En sortant de prison, Alain retourne dans son ancien quartier.

 

« Mes amis d’enfance sont dans le grand banditisme. Ils font des choses qu’un être humain ne devrait pas se permettre. Toute ma vie je suis resté en contact avec eux tout en les évitant, ce sont quand même des personnes assez dangereuses. »

 

Un ami lui donne du travail dans son restaurant, et le laisse y dormir, avant de devoir vendre. Il recueille Alain chez ses parents. Tous ensemble partent en vacances à l’île Maurice. Alain s’installe un peu, trouve du travail, une copine.

 

« Au bout de huit mois je suis allé au consulat, parce que des connaissances m’avaient prévenu : mon visa n’était sans doute valable qu’un mois. Au consulat, on m’a dit qu’il fallait partir le lundi suivant, que j’aurais pu me retrouver en prison. »

 

De retour à Paris, Alain cherche du travail mais « les temps étaient devenus plus difficiles ».

 

« J’ai travaillé au noir pour de grandes entreprises, comme technicien du câble.

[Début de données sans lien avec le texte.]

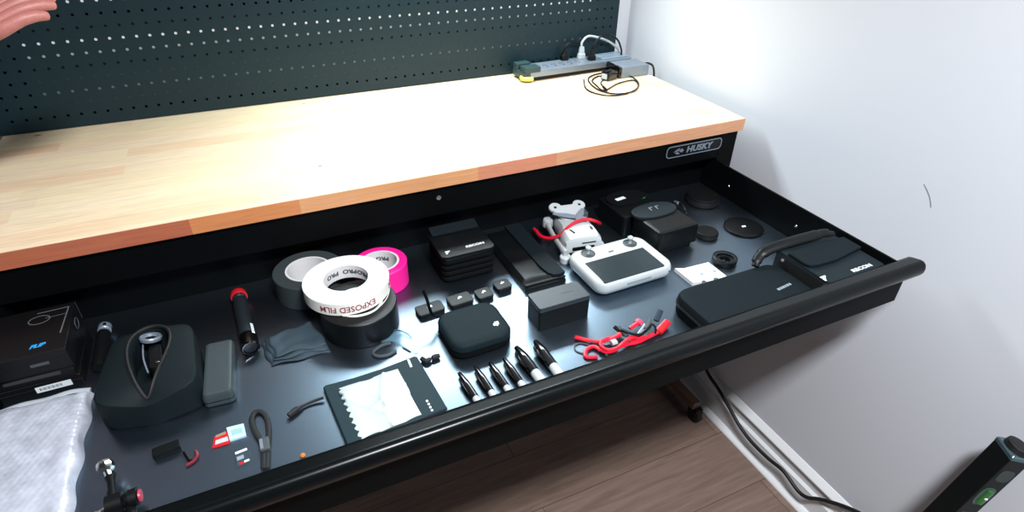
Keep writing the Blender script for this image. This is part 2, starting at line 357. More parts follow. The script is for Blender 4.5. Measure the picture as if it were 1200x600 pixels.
def plug(name, lbl, m, x, y, h, cable):
    t = thing(name, lbl, 'plug', (x, y, 1.17))
    bm = bmn(); slab(bm, 0, 0, 0.95, 0.8, 0.25, [(0, 0.02), (0.08, 0), (0.5, 0.06), (0.55, 0.14), (h*0.75, 0.18), (h, 0.26)]); O('plug_body', bm, m, t)
    if cable:
        bm = bmn(); tube(bm, loc_pts(t, cable), 0.13 if m is white else 0.11, 8, 8); O('cable', bm, m, t)
    return t
def A(px, py, y):                 # point of the vertical plane at depth y seen at a pixel
    dd = RM @ Vector(((px-600)/FPX, -(py-300)/FPX, -1)); return CAM + dd*((y-CAM.y)/dd.y)
wp = P(681, 68, 1.17); plug('white_plug', 'white plug standing in the silver power strip with a thick white cable', white, wp.x, wp.y, 1.3, [(wp.x, wp.y, 2.3), A(682, 50, wp.y), A(688, 43, wp.y+.1), A(697, 43, wp.y+.1), A(712, 48, wp.y), A(722, 55, wp.y-.1), A(727, 62, wp.y-.3)])
bp_ = P(693, 70, 1.17); plug('black_plug', 'black plug beside the white plug, its black cable looping up to the right', blk, bp_.x, bp_.y, 1.2, [(bp_.x, bp_.y, 2.2), A(697, 52, bp_.y), A(704, 43, bp_.y), A(715, 41, bp_.y), A(724, 47, bp_.y), A(728, 58, bp_.y), A(728, 64, bp_.y+.1)])
bq_ = P(661, 70, 1.17); plug('black_plug', 'black plug left of the white plug, its cable running back over the strip', blk, bq_.x, bq_.y, 0.9, [(bq_.x, bq_.y, 1.9), A(662, 57, bq_.y), A(667, 51, bq_.y), A(675, 50, bq_.y+.1), A(683, 53, bq_.y+.3)])
ad = thing('power_adapter', 'silver box shaped power adapter in front of the power strip by the wall', 'adapter', (-2.2, 16.55, 0))
bm = bmn(); box(bm, -1.75, 1.9, -1.4, 1.32, 0.02, 1.2, 0.1); O('housing', bm, silver, ad)
bm = bmn(); box(bm, -2.1, -1.74, -1.38, 1.3, 0.0, 1.24, 0.08); O('end_plate', bm, gloss, ad)
bm = bmn(); tube(bm, [(1.85, -0.2, 0.9), (2.4, -0.3, 1.0), (2.9, -0.6, 0.8), (3.0, -0.9, 0.3), (2.95, -1.2, -0.6)], 0.12, 8, 8); O('cable', bm, blk, ad)
uc = thing('usb_charger', 'small black usb charger lying in front of the power strip with a white end', 'charger', (-5.35, 15.5, 0), 0.35)
bm = bmn(); box(bm, -0.85, 0.85, -0.55, 0.55, 0, 0.95, 0.12); O('charger_body', bm, gloss, uc)
bm = bmn(); box(bm, -0.98, -0.84, -0.35, 0.35, 0.2, 0.75, 0.04); O('white_end', bm, white, uc)
cc = thing('coiled_cable', 'thin black cable coiled on the worktop in front of the adapter', 'cable', tuple(P(716, 99, 0)))
path = [(684, 93), (687, 104), (700, 110), (716, 112), (733, 110), (746, 104), (748, 97), (740, 90), (722, 86), (703, 86), (690, 91), (692, 98), (703, 106), (722, 110), (742, 107), (748, 100), (742, 94), (724, 98), (708, 106), (699, 100), (694, 94), (702, 89), (708, 92), (704, 97), (709, 104)]
bm = bmn(); tube(bm, loc_pts(cc, [P(x, y, 0.1+0.02*(i % 3)) for i, (x, y) in enumerate(path)]), 0.075, 6, 6); O('cord', bm, blk, cc)
bm = bmn(); tube(bm, loc_pts(cc, [P(707, 102, .17), P(711, 106, .17)]), 0.14, 8, 0); O('connector', bm, gloss, cc)

# ------------------------------------------------------------------ tape rolls
def tape(name, lbl, c, z, h, ro, ri, mside, mcore, core_t=0.16, side=None):
    t = thing(name, lbl, 'tape', (c[0], c[1], z), 0, None)
    bm = bmn(); rc = ri+core_t
    ringlathe(bm, [(ro, 0.05), (ro-0.05, 0), (rc, 0), (rc, h), (ro-0.05, h), (ro, h-0.05)]); O('tape_band', bm, mside, t)
    bm = bmn(); ringlathe(bm, [(rc-0.005, 0.0), (ri, 0.0), (ri, h+0.02), (rc-0.005, h+0.02)]); O('cardboard_core', bm, mcore, t)
    return t
card = mat('core_cardboard', (206, 206, 206), 0.7)
tg = tape('tape_roll', 'dark grey cloth tape roll lying under the white roll on its left', (-41.35, -1.1), Z0, 1.9, 2.5, 1.45, mat('grey_cloth_tape', (52, 60, 62), 0.5, spec=0.25, bump=0.2, scale=1200), card)
tb = tape('tape_roll', 'black cloth tape roll lying under the front of the white roll', (-38.9, -6.55), Z0, 1.96, 2.58, 1.5, mat('black_cloth_tape', (8, 11, 12), 0.42, spec=0.25, bump=0.2, scale=1200), card)
tp = tape('tape_roll', 'bright pink tape roll lying behind the white roll', (-36.3, -2.25), Z0, 1.93, 1.98, 1.25, mat('pink_cloth_tape', (236, 20, 140), 0.5), card)
tw = tape('tape_roll', 'white tape roll printed with red lettering, resting on top of three other rolls', (-39.25, -4.95), Z0+1.98, 1.0, 2.9, 1.5, mat('white_paper_tape', (232, 234, 226), 0.6), card)
bm = bmn(); r_ = 2.905
for ac in (-100, 10, 130):
    a0 = math.radians(ac); bm = bmn()
    merge(bm, text_bm('EXPOSED FILM', 0.56, 0.01, 0.004, 0, lambda v: ((r_+v.z)*math.cos(a0-v.x*1.05/r_), (r_+v.z)*math.sin(a0-v.x*1.05/r_), 0.5-v.y*1.1)))
    O('red_lettering', bm, mat('dark_red_ink', (140, 40, 60), 0.6), tw)
for t_, rr, hh, angs in ((tw, 1.495, 0.55, (70, 120, 30)), (tp, 1.245, 1.35, (70, 110))):
    for ac in angs:
        bm = bmn(); a0 = math.radians(ac)
        merge(bm, text_bm('PRO', 0.44, 0.01, 0.01, 0, lambda v: ((rr+v.z-0.012)*math.cos(a0+v.x*1.2/rr), (rr+v.z-0.012)*math.sin(a0+v.x*1.2/rr), hh-v.y)))
        O('core_lettering', bm, mat('blue_black_ink', (50, 58, 72), 0.6), t_)
bm = bmn(); tube(bm, [(2.88*math.cos(a)+0.0, 2.9*math.sin(a)-(0.32*math.sin((a+1.9)/1.5*PI)), -0.02+0.05) for a in [(-1.9+1.5*k/14) for k in range(15)]], 0.05, 6, 2, flat=(0.4, 1.0)); O('loose_end', bm, MC['white_paper_tape'], tw)

# ------------------------------------------------------------------ pouches and small boxes, middle of the drawer
rp = thing('filter_pouch', 'black accordion filter pouch with lettering on its lid behind the small battery cases', 'pouch', (-30.0, -2.6, Z0))
bm = bmn(); lv = []
for k in range(4):
    z = 0.05+k*0.5; lv += [(z, 0.14), (z+0.1, 0.02), (z+0.25, 0.0), (z+0.4, 0.02)]
lv = [(0, 0.2)]+lv+[(2.06, 0.12)]
slab(bm, 0, 0, 4.25, 3.9, 0.55, lv); O('pleated_body', bm, fab, rp, ang=60)
bm = bmn(); slab(bm, 0, -0.02, 4.35, 3.95, 0.5, rnd(2.06, 2.44, 0.12)); O('lid', bm, nylon, rp)
bm = bmn(); slab(bm, 0, 1.55, 3.9, 0.9, 0.15, rnd(2.44, 2.68, 0.08), fn=lambda p: (p.x, p.y, p.z+max(0, (p.y-1.2))*0.3)); O('flap', bm, fab2, rp)
O('lettering', text_bm('RECON', 0.36, 0.006, 0.012, 0, lambda v: (v.x*1.25, v.y, v.z)), ink, rp, (0.75, -1.15, 2.45), (0, 0, 0.03))
def recon_logo(size):
    bm = bmn()
    for q in ([(-.5, .5), (.5, .5), (.35, .15), (-.5, .15)], [(-.5, .05), (.1, .05), (.0, -.2), (-.2, -.2), (-.2, -.5), (-.5, -.5)]):
        loft(bm, [[(x*size, y*size, z) for x, y in q] for z in (0, 0.012)])
    return bm
O('emblem', recon_logo(0.4), ink, rp, (-1.5, -1.35, 2.435))
fp = thing('flat_pouch', 'flat black nylon pouch with a long side flap, left of the white drone', 'pouch', (-25.2, -3.7, Z0))
def sag(p): return (p.x, p.y, p.z+0.06*math.sin(p.y*1.1)+0.05*math.sin(p.x*2+p.y*0.6) if p.z > 0.3 else p.z)
bm = bmn()
def soft(bm, x0, x1, y0, y1, z0, z1, nx=10, ny=16, amp=0.05, r=0.3, fn=None, seed=0):
    # a soft pad: gridded top with a pillow edge and gentle waves
    def tp_(i, j):
        u, v = i/nx, j/ny; x = x0+(x1-x0)*u; y = y0+(y1-y0)*v
        e = min(u*(x1-x0), (1-u)*(x1-x0), v*(y1-y0), (1-v)*(y1-y0)); f = min(1, e/r); f = math.sqrt(max(0, 1-(1-f)**2))
        z = z0+(z1-z0)*(0.45+0.55*f)+f*amp*(math.sin(x*1.9+seed)*math.cos(y*1.3+seed*2)+0.5*math.sin(y*3.1+x+seed))
        q = (x, y, z); return fn(q) if fn else q
    T = [[bm.verts.new(tp_(i, j)) for j in range(ny+1)] for i in range(nx+1)]
    for i in range(nx):
        for j in range(ny): bm.faces.new((T[i][j], T[i+1][j], T[i+1][j+1], T[i][j+1]))
    B = {}
    per = [(i, 0) for i in range(nx)]+[(nx, j) for j in range(ny)]+[(i, ny) for i in range(nx, 0, -1)]+[(0, j) for j in range(ny, 0, -1)]
    for i, j in per:
        q = T[i][j].co; B[(i, j)] = bm.verts.new((q.x, q.y, z0))
    for a, b in zip(per, per[1:]+per[:1]): bm.faces.new((T[a[0]][a[1]], B[a], B[b], T[b[0]][b[1]]))
    bm.faces.new([B[k] for k in per])
soft(bm, -1.75, 1.75, -4.2, 4.3, 0, 0.62, amp=0.05, r=0.35); O('pouch_body', bm, nylon, fp)
bm = bmn(); pts = [(0.35, 4.25), (1.72, 4.25), (1.8, -3.9), (1.3, -4.05), (0.75, -3.9), (0.5, -3.5), (0.35, -2.5)]
prism(bm, list(reversed(pts)), [(0.56, 0), (0.74, 0), (0.78, 0.05)]); O('side_flap', bm, fab2, fp, rot=(0, 0, 0))
bm = bmn(); box(bm, -1.7, 1.7, -4.23, -3.95, 0.42, 0.6, 0.05); O('hem', bm, blkmat, fp)
bb = thing('battery_case', 'black rectangular battery case with a satin blue grey top beside the flat pouch', 'case', (-26.05, -11.35, Z0), 0.0)
bm = bmn(); slab(bm, 0, 0, 3.95, 1.9, 0.16, rnd(0, 1.55, 0.06)); O('case_body', bm, blkmat, bb)
bm = bmn(); slab(bm, 0, 0, 3.98, 1.93, 0.17, rnd(1.57, 1.95, 0.07)); O('lid', bm, mat('satin_grey_plastic', (34, 44, 50), 0.45), bb)
bm = bmn(); box(bm, 0.15, 1.15, 0.0, 0.1, 1.945, 1.96); O('latch_slot', bm, blk, bb)
dj = thing('zip_case', 'square black zip case with rounded corners, in front of the four small cases', 'case', (-32.25, -10.9, Z0), math.radians(1))
bm = bmn(); slab(bm, 0, 0, 4.3, 3.95, 1.0, [(0, 0.3), (0.06, 0.12), (0.2, 0), (0.52, 0)], 8); O('lower_shell', bm, fab, dj)
bm = bmn(); slab(bm, 0, 0, 4.26, 3.9, 1.0, [(0.5, 0.05), (0.66, 0.05)], 8); O('zipper', bm, rubber, dj)
bm = bmn(); slab(bm, 0, 0, 4.3, 3.95, 1.0, [(0.64, 0), (0.95, 0), (1.12, 0.1), (1.2, 0.28), (1.22, 0.6)], 8); O('upper_shell', bm, mat('case_cloth', (16, 30, 34), 0.65, spec=0.12, bump=0.3, scale=700), dj)
O('emblem', text_bm('dji', 0.46, 0.006, 0.02, 0.25), ink, dj, (1.25, -0.75, 1.225), (0, 0, 0.1))
zp = loc_pts(dj, [P(515, 371, -6.4), P(507, 369, -5.8), P(503, 360, -5.2), P(500, 350, -4.8), P(496, 341, -4.5)])
bm = bmn(); tube(bm, zp, 0.13, 8, 6, flat=(1.3, 0.5)); O('pull_cord', bm, fab, dj)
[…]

J’ai câblé tout le sud-est de Paris ! Un peu dans le bâtiment aussi, puis il n’y avait plus de boulot. »

 

Ses économies pour aller au Maroc et en Guadeloupe

 

Il dort en douce avec un ami, dans un foyer « où il n’y avait que des vieux et pas de gardien ». La galère le lasse, il décide de voyager au Maroc (il a rencontré une fille sur Internet) puis en Guadeloupe (« pour comprendre d’où je sortais, voir la partie de ma famille qui vit là-bas »).

 

« J’ai toujours mis de l’argent de côté. J’étais pas le dealer de base, qui achète des grosses voitures et des grosses montres. J’allais dans la forêt, je creusais et je mettais mon argent.

 

Je n’ai pas repris le trafic pour partir en voyage. C’est de l’argent que j’avais planqué, il venait aussi bien de la drogue et du vol que du travail. »

 

Une nouvelle fois, le retour est difficile.

 

« J’avais du mal à manger, j’étais mal à l’aise par rapport à ceux qui m’aidaient. Je suis retourné dans les stups. Dans ma tête je voulais faire de l’argent, pas longtemps, puis aller voir ailleurs, en Australie, au Canada ou en Angleterre. »

 

De nouveau, Alain vit avec une compagne. Mais dans le même temps, il renoue avec de vieilles connaissances, « en sachant que la police les suivait ». Le jugement ne tarde pas : cinq ans de prison pour trafic de stupéfiants. Avant qu’il en parle, je croyais qu’il avait pris « seulement » deux ans. En appel, on lui enlève six mois.

 

« On paie toujours les erreurs de son passé. J’ai perdu mon travail, mon logement et ma femme m’a quitté. Je lui ai conseillé de m’oublier et de jeter toutes mes affaires à la poubelle.

 

Tant qu’à faire, je me suis dit, autant avoir une vraie vie de taulard. Je me suis entouré de personnes qui ont pris de lourdes peines : 20, 25 ans. Ils sont devenus des amis, ma famille. »

 

50 000 euros en un claquement de doigts

 

Aujourd’hui, Alain contraint son esprit à faire la part des choses, à garder une distance avec ce qui l’a tiré vers le fond. Il a l’air tiraillé entre le personnage qu’il a construit en prison et celui qu’il aimerait être. Comme si « le droit chemin » et l’autre étaient séparés par une barrière. Il s’efforce à chaque minute de ne pas la franchir.

 

« Je gagne pas des millions, je mange pas tous les jours à ma faim mais ça va parce que j’ai gardé toute ma tête. En un claquement de doigts, je pourrais avoir 50 000 euros, mais ce serait de l’argent sale dont je n’ai pas besoin. »

 

Très attaché à ses amis rencontrés en prison, il essaie de « les mettre un peu de côté » pour ne pas être rappelé en permanence à l’enfermement.

 

« La semi-liberté est un nouveau chapitre dans les 1 000 vies que j’ai eues. Je pourrais être en colère contre l’administration, mais je m’en suis aussi sorti grâce à certaines personnes de l’administration. Je me sens très redevable envers ceux qui m’ont pris au sérieux et m’ont permis de faire des études. C’est un miracle, j’ai une chance de fou. Tous les matins, quand je me lève, j’ai le sourire. »

 

Alain se tait. Il n’a pas l’habitude de parler si longtemps.